Your computer mounts a filesystem that is served over the network through a samba server.
That works on a small scale (a small office with a dozen of workstations and a server).
But that scale badly on the size of whole giant clusters (several hundred of nodes):
if several nodes start to fight for the same file, or if a huge amount of nodes start hammering your poor Samba or NFS server, it won't hold the load nicely, and all the nodes will experience delays waiting to obtain exclusive access to some file.
That's where *cluster* filesystems enter:
they are designed for highly parallel access, from a massive number of node, with high throughput and quickresponse.
Usually, for some increased performance, they use some specialised form of networking, like Infiniband, or 10Gbps ethernet *with DMA*, etc.
They are able to have several server coordinating and spreading the load.
Coordination is (supposed to be) fast, so nodes don't have locks or slowdown and can compute what they need without too much delays for data.

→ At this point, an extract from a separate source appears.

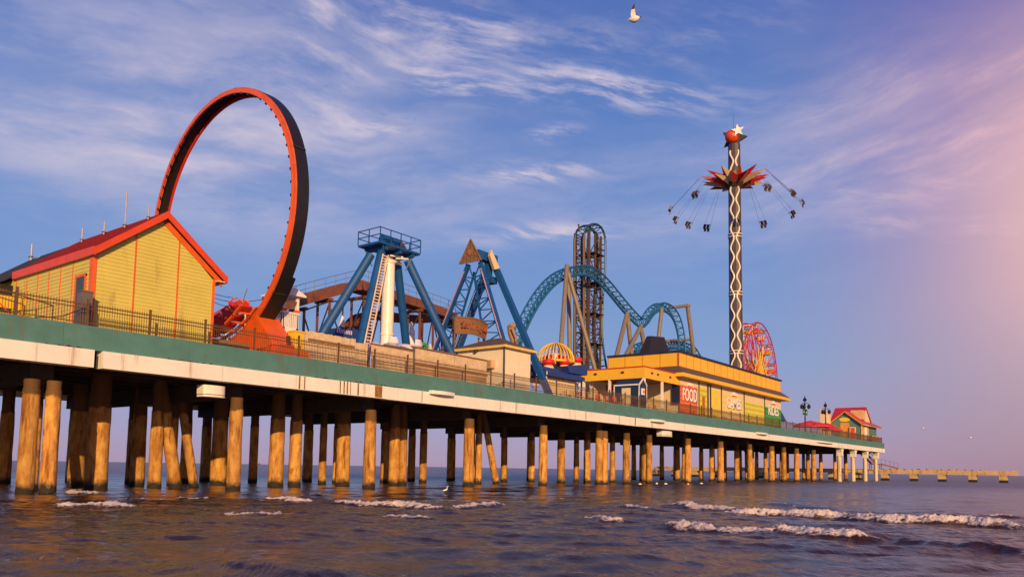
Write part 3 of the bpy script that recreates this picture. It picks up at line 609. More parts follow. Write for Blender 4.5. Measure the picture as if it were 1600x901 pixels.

Competitors to OrangeFS would be things like Lustre, Ceph, GlusterFS, GFS, IBM's GPFS, Google FileSystem, etc.
Technologies varies (all nodes access to the same disks server over SAN with something like Fiberchannel, files are accessed over network not unlike NFS, all nodes are peer-to-peer, etc.) but all target the same kind of uses keys:
hundreds of nodes, accessing peta-bytes of data, where performance means a lot.